▸ **GOAL**
Up to and including the line with "sun.location = (0, 0, 800)", write out the listing from its first line, minus the pictures.

▸ **TASK INPUT**
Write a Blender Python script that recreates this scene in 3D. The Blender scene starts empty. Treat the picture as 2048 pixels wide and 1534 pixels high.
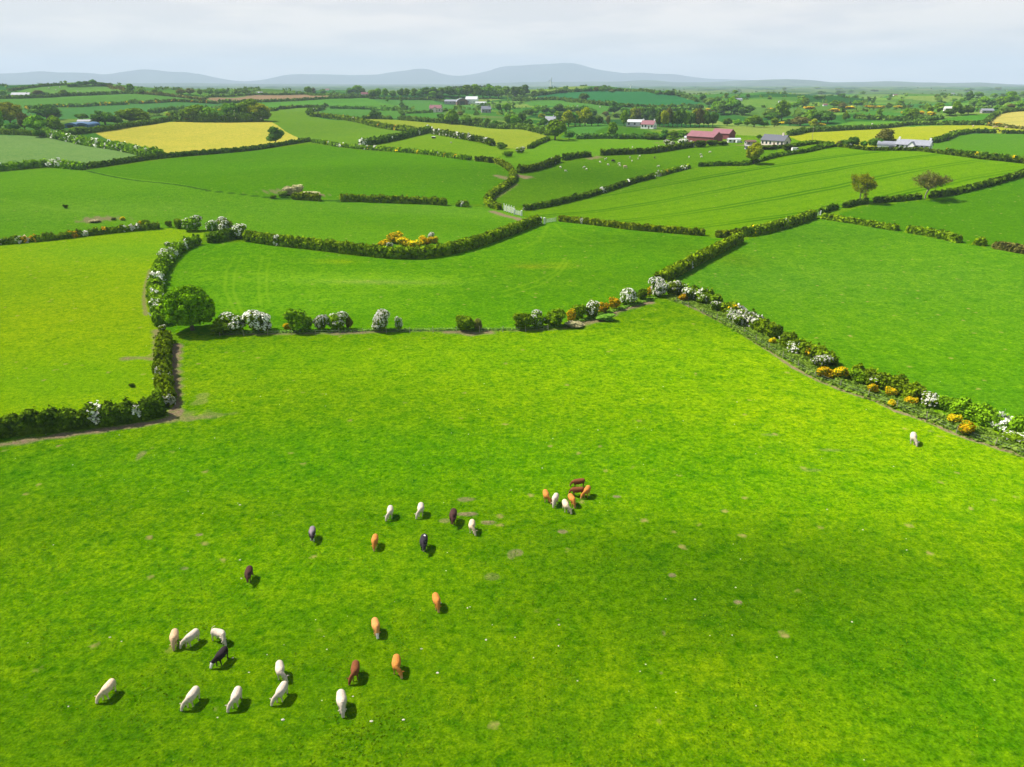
import bpy, math, random, zlib
import numpy as np
from mathutils import Vector, Matrix

# ------------------------------------------------------------------ camera, sky, sun, exposure
SC = bpy.context.scene
COL = SC.collection
CAM_H = 42.0
F_PX = 1500.0                      # focal length for a 2048 px wide frame
PITCH = math.atan((767.0 - 165.0) / F_PX)
cam_data = bpy.data.cameras.new("camera")
cam = bpy.data.objects.new("camera", cam_data)
COL.objects.link(cam)
cam.location = (0, 0, CAM_H)
cam.rotation_euler = (math.radians(90) - PITCH, 0, 0)
cam_data.sensor_fit = 'HORIZONTAL'
cam_data.sensor_width = 36.0
cam_data.lens = 36.0 * F_PX / 2048.0
cam_data.clip_start = 0.5
cam_data.clip_end = 60000
SC.camera = cam

SUN_EL = math.radians(50)
TO_SUN_AZ = math.atan2(-0.93, 0.36)          # measured from +Y towards +X
to_sun = Vector((math.sin(TO_SUN_AZ) * math.cos(SUN_EL), math.cos(TO_SUN_AZ) * math.cos(SUN_EL), math.sin(SUN_EL)))
sd = bpy.data.lights.new("sun", 'SUN')
sd.energy = 5.0
sd.angle = math.radians(0.5)
sd.color = (1.0, 0.95, 0.86)
sun = bpy.data.objects.new("sun", sd)
COL.objects.link(sun)
sun.rotation_euler = to_sun.to_track_quat('Z', 'Y').to_euler()
sun.location = (0, 0, 800)

W = bpy.data.worlds.new("World")
SC.world = W
W.use_nodes = True
nt = W.node_tree
nt.nodes.clear()
def N(t, kind, **kw):
    n = t.nodes.new(kind)
    for k, v in kw.items():
        setattr(n, k, v)
    return n
def inp(n, **kw):
    for k, v in kw.items():
        n.inputs[k.replace('_', ' ')].default_value = v
wo = N(nt, 'ShaderNodeOutputWorld')
bg = N(nt, 'ShaderNodeBackground')
bg.inputs['Strength'].default_value = 0.07
sky = N(nt, 'ShaderNodeTexSky', sky_type='NISHITA', sun_disc=False)
sky.sun_elevation = SUN_EL
sky.sun_rotation = TO_SUN_AZ % (2 * math.pi)
sky.air_density = 1.0
sky.dust_density = 1.2
tc = N(nt, 'ShaderNodeTexCoord')
mp = N(nt, 'ShaderNodeMapping')
mp.inputs['Scale'].default_value = (2.4, 2.4, 15.0)
nz = N(nt, 'ShaderNodeTexNoise')
inp(nz, Scale=2.2, Detail=6.0, Roughness=0.55, Distortion=0.35)
cr = N(nt, 'ShaderNodeValToRGB')
cr.color_ramp.elements[0].position = 0.36
cr.color_ramp.elements[0].color = (0.86, 0.86, 0.86, 1)
cr.color_ramp.elements[1].position = 0.66
cr.color_ramp.elements[1].color = (0.99, 0.99, 0.99, 1)
nz2 = N(nt, 'ShaderNodeTexNoise')
inp(nz2, Scale=3.1, Detail=5.0, Roughness=0.5)
cr2 = N(nt, 'ShaderNodeValToRGB')
cr2.color_ramp.elements[0].position = 0.41
cr2.color_ramp.elements[0].color = (6.4, 6.1, 6.2, 1)
cr2.color_ramp.elements[1].position = 0.60
cr2.color_ramp.elements[1].color = (7.7, 7.1, 6.85, 1)
mx = N(nt, 'ShaderNodeMix', data_type='RGBA')
L = nt.links.new
L(tc.outputs['Generated'], mp.inputs['Vector'])
L(mp.outputs[0], nz.inputs['Vector'])
L(mp.outputs[0], nz2.inputs['Vector'])
L(nz.outputs['Fac'], cr.inputs[0])
L(nz2.outputs['Fac'], cr2.inputs[0])
# the cloud veil is thick towards the horizon and breaks up overhead
sxyz = N(nt, 'ShaderNodeSeparateXYZ'); L(tc.outputs['Generated'], sxyz.inputs[0])
veil = N(nt, 'ShaderNodeMapRange'); veil.inputs['From Min'].default_value = 0.10; veil.inputs['From Max'].default_value = 0.38
veil.inputs['To Min'].default_value = 1.0; veil.inputs['To Max'].default_value = 0.12
L(sxyz.outputs[2], veil.inputs['Value'])
vm = N(nt, 'ShaderNodeMath', operation='MULTIPLY'); L(cr.outputs[0], vm.inputs[0]); L(veil.outputs[0], vm.inputs[1])
L(vm.outputs[0], mx.inputs['Factor'])
L(sky.outputs[0], mx.inputs[6])
L(cr2.outputs[0], mx.inputs[7])
L(mx.outputs[2], bg.inputs[0])
L(bg.outputs[0], wo.inputs[0])

SC.view_settings.view_transform = 'Standard'
SC.view_settings.look = 'None'
SC.view_settings.exposure = 0.95
SC.view_settings.gamma = 1.0
SC.render.engine = 'CYCLES'
SC.cycles.max_bounces = 5
SC.cycles.diffuse_bounces = 2
SC.cycles.glossy_bounces = 1
SC.cycles.transmission_bounces = 2
SC.cycles.volume_bounces = 1
SC.cycles.use_denoising = True
try:
    SC.cycles.denoising_input_passes = 'RGB_ALBEDO_NORMAL'
except Exception:
    pass

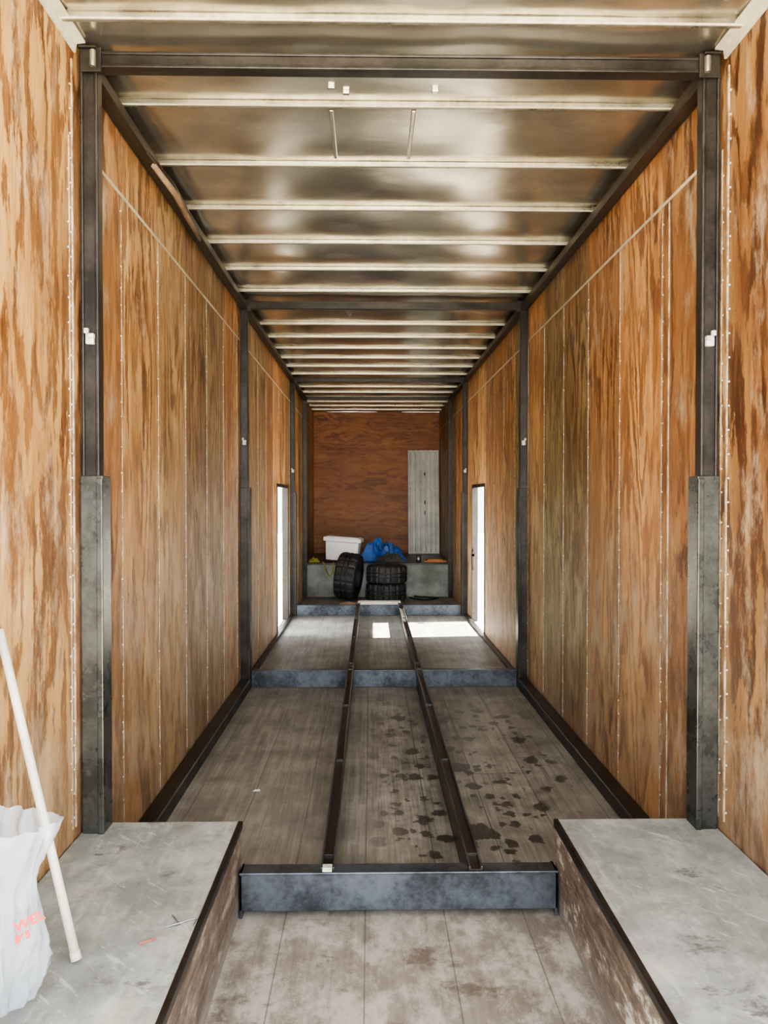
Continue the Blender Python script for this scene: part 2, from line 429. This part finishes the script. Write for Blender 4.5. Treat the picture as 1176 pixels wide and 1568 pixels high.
for sg,xi in((1,XL),(-1,XR)):
    b=MB('roof_side_rail',['brown'])
    X=lambda a,c:sorted((xi+sg*a,xi+sg*c))
    for ya,yb in((D1+.035,D2-.035),(D2+.035,D3-.035),(D3+.035,D4-.11)):
        b.box(*X(.006,.062),ya,yb,ZC-.095,ZC-.040)
        b.box(*X(.03,.072),ya,yb,ZC-.103,ZC-.095)
    b.done(bevel=.004)
    b=MB('floor_side_rail',['steel'])
    for ya,yb in((D1+.07,D2-.05),(D2+.06,D3-.05)):
        if ya>6 :
            b.box(*X(.006,.05),ya,yb,.002,.035)
        else:
            b.prism([(xi+sg*.006,.002),(xi+sg*.09,.002),(xi+sg*.09,.075),(xi+sg*.082,.083),(xi+sg*.006,.083)],1,ya,yb)
    b.done(bevel=.004)
for xc in(-.165,.405):
    b=MB('centre_rail',['steel','steelB','clip'])
    for ya,yb in((D1-.02,D2-.04),(D2-.03,D3-.04)):
        zt=.19
        w=.027
        b.prism([(xc-w,zt-.035),(xc-w,zt-.0),(xc-w+.008,zt),(xc-w+.010,zt-.010),(xc+w-.010,zt-.010),(xc+w-.008,zt),(xc+w,zt),(xc+w,zt-.035)],1,ya,yb,0)
        b.box(xc-w,xc-w+.007,ya,yb,zt,zt+.002,1); b.box(xc+w-.007,xc+w,ya,yb,zt,zt+.002,1)
        b.box(xc-.012,xc+.012,ya+.08,yb-.02,.002,zt-.035,0)
        n=int((yb-ya)/1.2)
        for q in range(n+1):
            yy=ya+.12+q*(yb-ya-.24)/max(n,1)
            b.box(xc-w,xc+w,yy-.008,yy+.008,zt-.012,zt+.001,0)
    if xc<0: b.box(xc-.018,xc+.018,D1-.032,D1-.0,.180,.197,2)
    b.done(bevel=.002)

b=MB('broken_wood_strip',['brown','wood'])
b.tube([(XL+.085,3.72,3.165),(XL+.10,4.1,3.17),(XL+.085,4.42,3.165),(XL+.075,4.75,3.16)],[.014,.02,.018,.010],1,5)
b.tube([(XL+.085,3.62,3.18),(XL+.105,4.0,3.185),(XL+.10,4.4,3.18)],[.008,.014,.006],0,5)
b.done()

# ------------------------------------------------ wheel boxes
for xi,xo in((XL+.006,-.505),(XR-.008,.727)):
    b=MB('wheel_box',['boxside','boxtop','steel'])
    a,c=sorted((xi,xo)); sg=1 if xi<0 else -1
    b.box(a,c,Y0,D1+.05,0.001,BZ-.02,0)
    b.box(a,c,Y0,D1+.06,BZ-.02,BZ,1)
    b.box(*sorted((xo-sg*.014,xo+sg*.005)),Y0,D1+.06,BZ-.030,BZ+.002,2)
    b.done(bevel=.004)

b=MB('raised_platform',['platform','floor','cream','steel'])
b.box(XL+.006,XR-.006,D4,Y1-.01,0.001,.53,0); b.box(XL+.006,XR-.006,D4-.02,Y1-.01,.53,.56,3)
b.box(XL+.01,XL+.05,D4-.03,D4,0.001,.56,2); b.box(XR-.06,XR-.02,D4-.03,D4,0.001,.56,2)
b.done(bevel=.004)
b=MB('pale_board',['pole']); b.box(-.17,.42,D3+.07,D3+.20,.001,.165); 
b.box(-.17,.42,D3+.06,D3+.22,.165,.18); b.done(bevel=.003)

# ------------------------------------------------ tyres
def tyre(R,W,rim,loc,rot,name='tire'):
    b=MB(name,['rubber']); seg=72
    w=W/2
    prof=[(rim,-w*.72),(rim+.012,-w*.86),(rim+(R-rim)*.45,-w*1.0),(R*.93,-w*.93),(R*.985,-w*.78),
          (R,-w*.55),(R,-w*.30),(R-.018,-w*.26),(R-.018,-w*.16),(R,-w*.12),(R,w*.12),(R-.018,w*.16),(R-.018,w*.26),(R,w*.30),(R,w*.55),
          (R*.985,w*.78),(R*.93,w*.93),(rim+(R-rim)*.45,w),(rim+.012,w*.86),(rim,w*.72),(rim-.004,0)]
    rings=[]
    for k in range(seg):
        a=2*math.pi*k/seg; gro=.016 if k%4==0 else 0
        rings.append([b.bm.verts.new(((r-(gro if r>R*.96 else 0))*math.cos(a),(r-(gro if r>R*.96 else 0))*math.sin(a),h)) for r,h in prof])
    n=len(prof)
    for k in range(seg):
        A=rings[k];B=rings[(k+1)%seg]
        for i in range(n): b.bm.faces.new((A[i],A[(i+1)%n],B[(i+1)%n],B[i]))
    return b.done(loc=loc,rot=rot)
tyre(.37,.34,.20,(-.34,12.42,.388),(0,math.radians(97),math.radians(-12)))
tyre(.32,.28,.18,(.25,12.42,.142),(0,0,0))
tyre(.325,.28,.18,(.26,12.43,.424),(0,0,.4))

e=empty('foam_cooler',(-.47,13.18,.565)); e.rotation_euler=(0,math.radians(4),math.radians(-6))
b=MB('body',['white']); 
v=b.prism([(-.28,-.19),(.28,-.19),(.28,.19),(-.28,.19)],2,.02,.33)
for q in v[:4]: q.co.x*=.92;q.co.y*=.92
b.done(parent=e,bevel=.015)
b=MB('lid',['white']); b.box(-.315,.315,-.215,.215,.335,.40); b.box(-.27,.27,-.18,.18,.40,.415); b.done(parent=e,bevel=.012)
def crumple(name,mat,loc,sx,sy,sz,seed,n=40):
    b=MB(name,[mat]); rows=[]
    for j in range(n+1):
        row=[]
        for i in range(n+1):
            u=i/n*2-1; w=j/n*2-1
            r=max(abs(u),abs(w)); h=(1-r**2.4)
            q=Vector((u*2.2,w*2.2,seed))
            z=h*(.62+.9*abs(noise.noise(q))+.35*noise.noise(q*3.1))
            k=1+.25*noise.noise(Vector((u*1.3,w*1.3,seed+5)))
            row.append(b.bm.verts.new((u*sx*k+.04*noise.noise(q*2),w*sy*k,max(0,z*sz+.012*noise.noise(q*7)*h))))
        rows.append(row)
    for j in range(n):
        for i in range(n): b.bm.faces.new((rows[j][i],rows[j][i+1],rows[j+1][i+1],rows[j+1][i]))
    o=b.done(loc=loc); return o
crumple('blue_tarp','tarp',(.20,13.45,.565),.38,.26,.32,2.2)
crumple('dark_blanket','dark',(.34,13.02,.565),.24,.12,.15,8.1)
crumple('work_glove','olive',(-.93,13.0,.565),.08,.06,.07,3.3,20)
b=MB('extension_cord',['olive'])
b.tube([(-.78,12.80,.58),(-.76,12.78,.57),(-.70,12.78,.40),(-.66,12.78,.34),(-.62,12.78,.42),(-.60,12.78,.57),(-.59,12.80,.58)],.014); b.done()
b=MB('cable',['rubber'])
b.tube([(.64,12.65,.015),(.7,12.5,.015),(.85,12.35,.015),(1.0,12.45,.015),(1.1,12.6,.015),(.95,12.7,.015),(.8,12.62,.03),(.72,12.72,.03)],.012)
b.done()
e=MB('corrugated_panel',['panelwhite','steel'])
pts=[];N=6;W=.575
for i in range(N):
    x0=i*W/N
    pts+= [(x0,0),(x0+.028,0),(x0+.038,-.034),(x0+.066,-.034),(x0+.076,0)]
pts.append((W,0))
back=[(p[0],p[1]+.004) for p in pts[::-1]]
e.prism(pts+back,2,0,2.0)
for zz in(.0,1.28,1.96): e.box(-.004,W+.004,-.042,-.034,zz,zz+.035,0)
e.box(-.008,.006,-.044,.01,0,2.0,0); e.box(W-.006,W+.008,-.044,.01,0,2.0,0)
for zz in(.75,.95,1.5): e.box(.30,.325,-.041,-.035,zz,zz+.06,1)
e.done(loc=(.735,14.93,.565),rot=(math.radians(-7),0,0))
b=MB('orange_board',['woodorange']); b.box(.90,1.26,12.92,13.15,.562,.59); b.box(.95,1.20,12.95,13.10,.59,.61); b.done(bevel=.004)
b=MB('tin_can',['rubber','wire'])
b.tube([(.80,12.98,.562),(.80,12.98,.66)],.045,1,20); b.tube([(.80,12.98,.66),(.80,12.98,.668)],.048,0,20); b.done()
for (cx_,cy_,rz) in((-.12,12.0,.2),(-.34,11.90,-.1),(.06,11.86,.5)):
    b=MB('wood_offcut',['wood'])
    b.prism([(-.13,0),(.13,0),(.12,.04),(.02,.055),(-.12,.035)],1,-.05,.05); b.done(loc=(cx_,cy_,.0),rot=(0,0,rz),bevel=.004)

# ------------------------------------------------ foreground things
b=MB('white_pole',['pole'])
p0=Vector((-.80,2.126,BZ+.012)); p1=Vector((-1.082,2.30,1.22))
b.tube([p0,p0.lerp(p1,.33),p0.lerp(p1,.66),p1],.0125,0,14)
b.tube([p0-(p1-p0)*.004,p0+(p1-p0)*.02],.0145,0,14)
b.done()
e=empty('plastic_bag',(-.955,1.93,BZ+.005))
b=MB('bag_body',['bag']); seg=120; rings=[]
prof=[(0,.02),(.004,.55),(.02,.80),(.06,.92),(.12,1.0),(.19,.98),(.25,.90),(.30,.84),(.35,.88),(.39,.98),(.43,1.04),(.46,1.06)]
def pr(z):
    for (a,ra),(c,rc) in zip(prof,prof[1:]):
        if z<=c: return ra+(rc-ra)*(z-a)/(c-a)
    return prof[-1][1]
NR=90
for j in range(NR+1):
    z=.46*j/NR; k=pr(z); row=[]
    for i in range(seg):
        a=2*math.pi*i/seg
        q=Vector((math.cos(a)*2.2,math.sin(a)*2.2,z*5))
        rid=abs(noise.noise(Vector((math.cos(a)*3.5,math.sin(a)*3.5,z*7+4))))
        rid2=abs(noise.noise(Vector((math.cos(a)*6+z*6,math.sin(a)*6,z*11+9))))
        f=k*(1.04+.12*noise.noise(q)-.22*rid-.16*rid2)
        zz=z+(.02*noise.noise(Vector((a*3,0,1))) if j==NR else 0)
        row.append(b.bm.verts.new((max(-.138,f*.145*math.cos(a)+z*.05),f*.10*math.sin(a),zz)))
    rings.append(row)
for A,B in zip(rings,rings[1:]):
    for i in range(seg): b.bm.faces.new((A[i],A[(i+1)%seg],B[(i+1)%seg],B[i]))
b.done(parent=e,smooth=True)
for txt,z,sz in(('WEL',.238,.034),('865',.212,.024)):
    c=bpy.data.curves.new('bag_print','FONT'); c.body=txt; c.size=sz; c.extrude=.0005; c.offset=.001
    c.materials.append(M['red'])
    o=bpy.data.objects.new('bag_print',c); S.collection.objects.link(o)
    o.parent=e; o.location=(.118,-.084,z-.005); o.rotation_euler=(math.radians(88),math.radians(-10),math.radians(40))
b=MB('bent_wire',['wire'])
b.tube([(-.60,2.36,BZ+.005),(-.565,2.31,BZ+.004),(-.60,2.29,BZ+.004),(-.54,2.33,BZ+.006),(-.52,2.34,BZ+.004),(-.525,2.29,BZ+.004)],.0018,0,6); b.done()
b=MB('red_splinter',['redwood']); b.tube([(-.655,2.21,BZ+.003),(-.615,2.235,BZ+.004)],.003,0,6); b.done()
b=MB('paper_scrap',['white']); b.prism([(0,0),(.04,.004),(.036,.03),(.01,.026)],2,0,.002); b.done(loc=(-.645,4.28,.001))

# ------------------------------------------------ outside
b=MB('ground',['ground']); b.box(-60,60,-60,60,-1.05,-1.0); b.done()
b=MB('hedge',['leaf'])
for i in range(150):
    c=Vector((-7+random.uniform(-.8,.8),14+random.uniform(0,9),-.8+random.random()*1.5))
    r=random.uniform(.25,.5); res=bmesh.ops.create_icosphere(b.bm,subdivisions=2,radius=r,matrix=Matrix.Translation(c))
    for v in res['verts']: v.co+= (v.co-c)*.5*noise.noise(v.co*4)
b.done()

# ------------------------------------------------ light: bright hazy sky (lobes added behind the open end and at both sides brighten the interior), plus sun
w=bpy.data.worlds.new('world'); S.world=w; w.use_nodes=True
nt=w.node_tree; bg=nt.nodes['Background']
tc=nt.nodes.new('ShaderNodeTexCoord')
def lobe(d,p,a,prev):
    vm=nt.nodes.new('ShaderNodeVectorMath'); vm.operation='DOT_PRODUCT'
    nt.links.new(tc.outputs['Generated'],vm.inputs[0]); vm.inputs[1].default_value=Vector(d).normalized()
    mx=nt.nodes.new('ShaderNodeMath'); mx.operation='MAXIMUM'; nt.links.new(vm.outputs['Value'],mx.inputs[0]); mx.inputs[1].default_value=0
    pw=nt.nodes.new('ShaderNodeMath'); pw.operation='POWER'; nt.links.new(mx.outputs[0],pw.inputs[0]); pw.inputs[1].default_value=p
    ma=nt.nodes.new('ShaderNodeMath'); ma.operation='MULTIPLY_ADD'; nt.links.new(pw.outputs[0],ma.inputs[0]); ma.inputs[1].default_value=a
    if isinstance(prev,float): ma.inputs[2].default_value=prev
    else: nt.links.new(prev,ma.inputs[2])
    return ma.outputs[0]
s_=lobe((0.05,-1,.12),16,18,5.4)
s_=lobe((-1,.15,.45),7,30,s_)
s_=lobe((1,-.1,.35),7,16,s_)
bg.inputs[0].default_value=(.93,.965,1,1); nt.links.new(s_,bg.inputs[1])
L=bpy.data.lights.new('sun','SUN'); L.energy=120; L.angle=.01; L.color=(1,.94,.84)
o=bpy.data.objects.new('sun',L); S.collection.objects.link(o)
d=Vector((-1.38,-.12,-1.76)); o.rotation_euler=d.to_track_quat('-Z','Y').to_euler(); o.location=(10,5,12)

# ------------------------------------------------ camera
c=bpy.data.cameras.new('cam'); c.sensor_fit='VERTICAL'; c.sensor_height=36; c.lens=1200/1568*36
cam=bpy.data.objects.new('camera',c); S.collection.objects.link(cam)
cam.location=(0,0,1.6); cam.rotation_euler=(math.radians(90-.91),0,math.radians(-1.0))
c.clip_start=.05
S.camera=cam
S.view_settings.view_transform='AgX'
try: S.view_settings.look='AgX - Medium High Contrast'
except: pass
S.view_settings.exposure=-.08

▸ **RESPONSE**
Write a Blender Python script that recreates this scene in 3D. The Blender scene starts empty. Treat the picture as 2048 pixels wide and 1534 pixels high.
import bpy, math, random, zlib
import numpy as np
from mathutils import Vector, Matrix

# ------------------------------------------------------------------ camera, sky, sun, exposure
SC = bpy.context.scene
COL = SC.collection
CAM_H = 42.0
F_PX = 1500.0                      # focal length for a 2048 px wide frame
PITCH = math.atan((767.0 - 165.0) / F_PX)
cam_data = bpy.data.cameras.new("camera")
cam = bpy.data.objects.new("camera", cam_data)
COL.objects.link(cam)
cam.location = (0, 0, CAM_H)
cam.rotation_euler = (math.radians(90) - PITCH, 0, 0)
cam_data.sensor_fit = 'HORIZONTAL'
cam_data.sensor_width = 36.0
cam_data.lens = 36.0 * F_PX / 2048.0
cam_data.clip_start = 0.5
cam_data.clip_end = 60000
SC.camera = cam

SUN_EL = math.radians(50)
TO_SUN_AZ = math.atan2(-0.93, 0.36)          # measured from +Y towards +X
to_sun = Vector((math.sin(TO_SUN_AZ) * math.cos(SUN_EL), math.cos(TO_SUN_AZ) * math.cos(SUN_EL), math.sin(SUN_EL)))
sd = bpy.data.lights.new("sun", 'SUN')
sd.energy = 5.0
sd.angle = math.radians(0.5)
sd.color = (1.0, 0.95, 0.86)
sun = bpy.data.objects.new("sun", sd)
COL.objects.link(sun)
sun.rotation_euler = to_sun.to_track_quat('Z', 'Y').to_euler()
sun.location = (0, 0, 800)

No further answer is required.